Tori: I started, um, playing 2 1/2, so my mother says, and so that is my earliest memories is always playing the piano.
Interviewer: And you were composing some stuff when you were very young as well.
Tori: Well, I was always coming up with my own stuff, I guess, because it was hymns, and um, records that my mother had, and sometimes, you know, the stuff she had was really great. And then I got into the hymn and I had to come up with something a bit more exciting. It's the same song over and over again, the hymns.
Interviewer: Do you remember any of the original stuff? Haven't you gotten back to what you first played and sorta tinkered at the piano?
Tori: No, because that was all just stream of consciousness, I had no idea. The things I remember writing were songs with words in it and music and I can remember some of what I wrote that I came up with in elementary school but the earlier stuff was just stream of consciousness and it would go - I wouldn't hang on to it.
Interviewer: You, yourself, because I would never be so bold ever since you called yourself something of a failed child prodigy in going through (unintelligible) the schools and losing the scholarships, tell me about that.
Tori: I think that if you can recognize that you were in a sense a failed prodigy makes the hurt go away. You're eleven, and you're very aware of what's happening to you. You're aware that people have a sense of shame. A sense of, god, she was so gifted since she was five. (laughing) That feels if you've let yourself down, you let them down, that you failed. And I think a lot of kids know that feeling when they haven't gotten on that team or they haven't won that, you know...I don't want to say race...
Interviewer: Championship?
Tori: Maybe finals, or whatever you want to call it. If it's sports or if it's music. Um the feeling you had something and you lost it. It is devastating, it is devastating. I don't think the people that have gone through can truly understand what it's like when you're eleven and you feel like a fifteen-year-old professional. One that has been fired, that has no place to go, and thinks it's over.
Interviewer: Well, now you have Little Earthquakes, which the attention it's getting, the praise it's getting, and coming from Y Kant Tori Read to this, and crowds right here-
Tori: It isn't that simple, isn't it?
Interviewer: I hear from all of these people who've been to all of these shows like my friend in Denver who are lining up to shows for hours and hours before showtime tonight's show one of the picks of the week here in LA. How does that feel? Is there a sense of euphoria that you've been in?
Tori: Well, each night is a different night for me. I played clubs for fifteen years instead of playing clubs when I was thirteen that's what gave me, um, life again, after leaving the Peabody Conservatory when I was eleven. And when I started playing clubs, I um, I got the little Judy Garland, um, rush, like when you get when you playing intimate cabarets, like when you needed (unintelligible), and I truly was a cabaret performer. And that when on when from there for fifteen years from playing with different people finally and doing band stuff, and trying everything I could try, and some of it just didn't work, and some of it took me to a place that I am now, which is going back to the piano, and bringing everything I know back to it.

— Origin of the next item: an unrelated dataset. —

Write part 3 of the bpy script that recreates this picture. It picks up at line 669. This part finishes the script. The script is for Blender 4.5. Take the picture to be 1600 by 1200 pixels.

(Silent All These Years plays)
Tori: Only one has been released in the States, and another one is coming in I think two weeks?
Interviewer: Is it for Crucify?
Tori: It is for Crucify. We finish filming next week, so, um, I worked with her on the covers (Cindy Palmano) - the video, that was her first video, Silent All These Years.
Interviewer: And what a first video to have!
Tori: She really, I think, has been storing this up because she's such a visual...visionary, that, it made complete sense - not because we got on so well, but because the video would work. Even though she is a stills photographer.
Interviewer: Does an element of that in the video - (unintelligible) - it would make sense that she would do stills.
Tori: That's her um, that's really her expertise. And because I'm a piano player, I'm gonna bring that sensibility to anything I'm gonna do. So working with her, she thinks frame by frame. I mean, frame by frame. And she knows what exactly what should be in that frame. And she's also very such, which would (unintelligible).
Interviewer: Which brings me to - I get all this press on Tori Amos. But this one is my favorite - it's just a picture of you with the word "demented" underneath it.
Tori: Oh, I did not see that. You're in Columbia.
Interviewer: This to me, this to me is the most wonderful thing in the world because that would be perfect for me as for somebody to take a photo and put the word "demented" underneath. How true is that?
Tori: Well, I guess it's true to him or her. Kelly Collins/Combs is the one who wrote it. Which is...fine.
Interviewer: And I think that's great. Um, getting back to Crucify, it's got three covers on it. One's got Stones, one's Led Zeppelin, the Nirvana cover, which has got a lot of radio play out here. Have you gotten any feedback from them on the record?
Tori: Not personally, I have heard, I have heard things.
Interviewer: Okay, we'll leave it at that. Is there anybody you'd want to cover anything of yours, that you play anything, "god, I think someone else can sort of do this justice as well."
Tori: Well, there's this guy in Seattle, that's has broken instruments and they're all broken doing one of my songs during their live shows. And um, I'm really excited about that. I think it stays on the same tone except about four minutes into the show it rises a third and comes back down.
Interviewer: I hadn't heard that, I can't wait to do this.